Doing laundry whilst living in a motorhome full time takes some organising. We usually do it every week to 10 days, when we stop at a campsite to refill/empty water etc, but we hadn’t been able to do it since our first days in Albania. Since our van is so big we usually have to park on the outskirts of a city & make our way to where the main street is to find laundrettes/other shops, which means packing all our laundry up in a couple of bags & somehow transporting them. Usually we use our e-bikes but in Thessaloniki our preferred mode of transport were electric urban scooters which you can hire in most cities, we usually use Lime scooters (but other brands are available!). You download the app, link it to your method of payment then use your phone to unlock the scooter. You are charged a small amount to unlock the scooter then for every minute that you use the scooter. At the end of your ride you park up and lock the scooter again. They are a great way to explore cities and for short rides. We had previously used them in Vienna when our Secret City Trail finished at the other side of the city to where we had started and parked our bikes.

Laundry run, Thessaloniki, Greece

After we had done our laundry we made our way back along the sea front to our van and found an Asian fusion restaurant, Asian House, that was just down the road. It’s surprising what you miss whilst travelling & although I love to cook, eating food that you don’t have to prepare and cook yourself is always a welcome treat. The food was so good that we ended up eating there 3 times over the next few days!

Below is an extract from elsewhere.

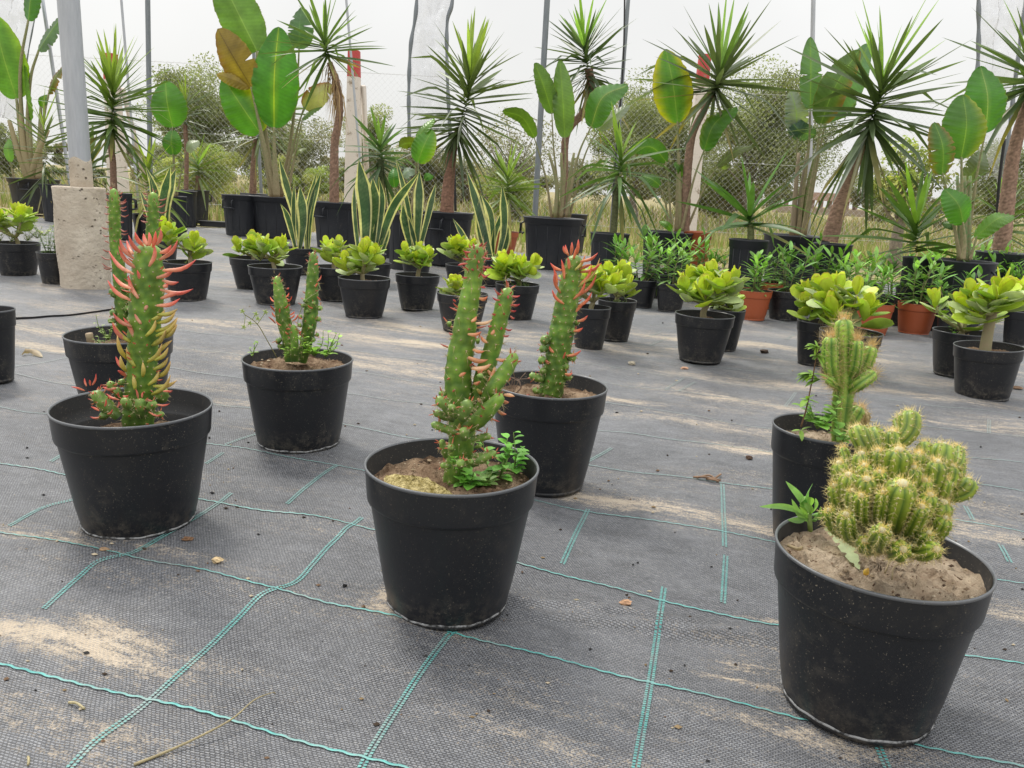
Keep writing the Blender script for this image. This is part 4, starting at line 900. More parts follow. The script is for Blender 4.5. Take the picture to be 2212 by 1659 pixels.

Thessaloniki had ben great but we wanted to get away from city life so we headed towards Halkidiki and stopped on the way at a garage/camper stop to replace some light bulbs and pick up ‘van bits’ like engine coolant and oil. It’s a good idea to get these kind of things as and when you can as it’s not always easy to find them, especially if you spend a lot of time away from towns & cities wild camping. We had looked up Halkidiki on the internet and it said it contained ‘sandy beaches, modern resorts and night clubs’, however that turned out to be only during tourist season, so when we arrived in late November it was like a ghost town (which was fine for us!). Fewer tourists made it easier to wild camp (although we would soon learn that most of the campsites were closed, so we didn’t have much choice) and so sticking to the coast and using Park4Night came to be our best method of finding places to stop in Greece. As it was past tourist season we basically had most places to ourselves and the cafes/restaurants that were open were happy to see us because it was quiet season for them.

We were lucky to avoid the heavier storms and earthquakes that hit Albania and southern Greece that week. Although we did spend most of our time in Halkidiki in our van due to heavy rain and thunderstorms, we did speak to an older German couple (in my broken, very basic German) who had joined us. They were doing the opposite route to us in their motorhome and had lots of great information about places to go & things to see. One of those places was Mount Olympus… but that’s another blog.

Top Traveller Tip: always chat to your fellow van life/motorhome travellers, no matter where they’re from or what they’re driving. You never know who’s going to tell you about that secret stopover or the area to avoid!